Hoge Raad, 09-11-2018, ECLI:NL:HR:2018:2071, 18/00411

Hoge Raad, 09-11-2018, ECLI:NL:HR:2018:2071, 18/00411

Gegevens

Instantie
Hoge Raad
Datum uitspraak
9 november 2018
Datum publicatie
9 november 2018
ECLI
ECLI:NL:HR:2018:2071
Formele relaties
Zaaknummer
18/00411

Inhoudsindicatie

HR: 81.1 RO.

Uitspraak

9 november 2018

Nr. 18/00411

Arrest

gewezen op het beroep in cassatie van [X] te [Z] (hierna: belanghebbende) tegen de uitspraak van het Gerechtshof Amsterdam van 19 december 2017, nrs. 16/00183 tot en met 16/00203, op het hoger beroep van de Inspecteur en het incidenteel hoger beroep van belanghebbende tegen een uitspraak van de Rechtbank Noord‑Holland (nrs.

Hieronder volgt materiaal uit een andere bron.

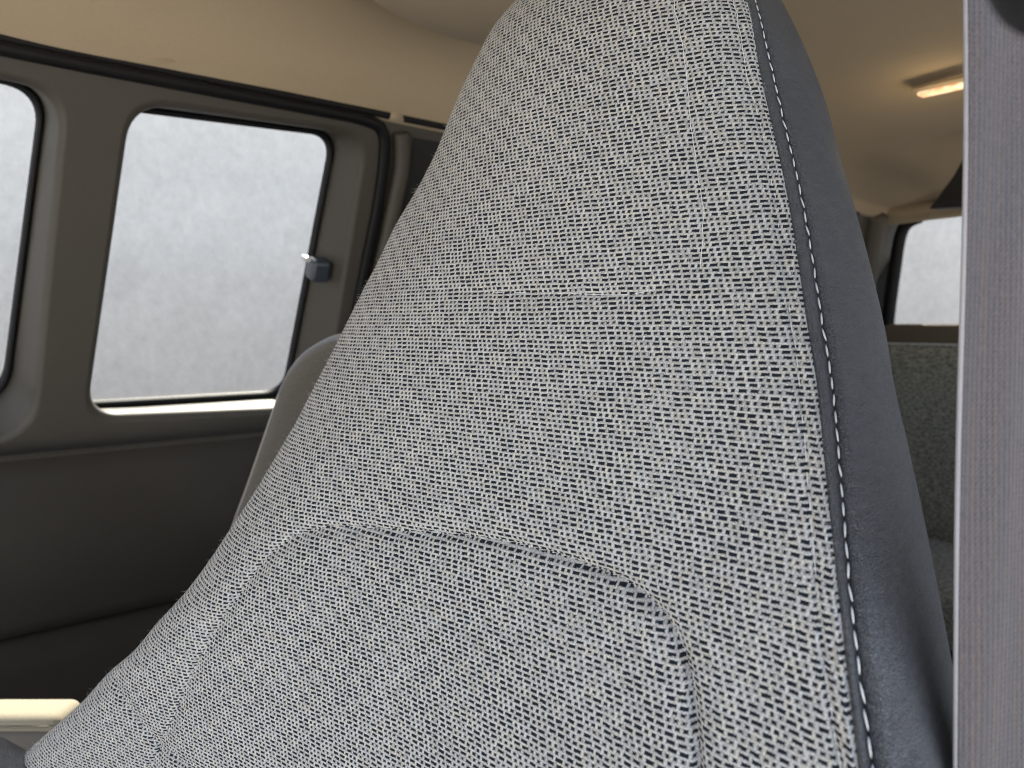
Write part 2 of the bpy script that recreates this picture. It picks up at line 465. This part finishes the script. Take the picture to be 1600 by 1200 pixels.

HAA 14/1022 tot en met HAA 14/1042) betreffende de aan belanghebbende over de jaren 1990 tot en met 2000 opgelegde navorderingsaanslagen in de inkomstenbelasting/premie volksverzekeringen, de over de jaren 1991 tot en met 2000 opgelegde navorderingsaanslagen in de vermogensbelasting, de daarbij gegeven beschikkingen inzake een verhoging dan wel boetebeschikkingen en de daarbij gegeven beschikkingen inzake heffingsrente.

1 Geding in cassatie

Belanghebbende heeft tegen ’s Hofs uitspraak beroep in cassatie ingesteld en daarbij enkele middelen aangevoerd.

De Staatssecretaris van Financiën heeft een verweerschrift ingediend.

Belanghebbende heeft de zaak doen toelichten door mr. J. Berns, advocaat te Nijmegen.

2 Beoordeling van de middelen

De middelen kunnen niet tot cassatie leiden. Dit behoeft, gezien artikel 81, lid 1, van de Wet op de rechterlijke organisatie, geen nadere motivering, nu de middelen niet nopen tot beantwoording van rechtsvragen in het belang van de rechtseenheid of de rechtsontwikkeling.

3 Proceskosten

De Hoge Raad acht geen termen aanwezig voor een veroordeling in de proceskosten.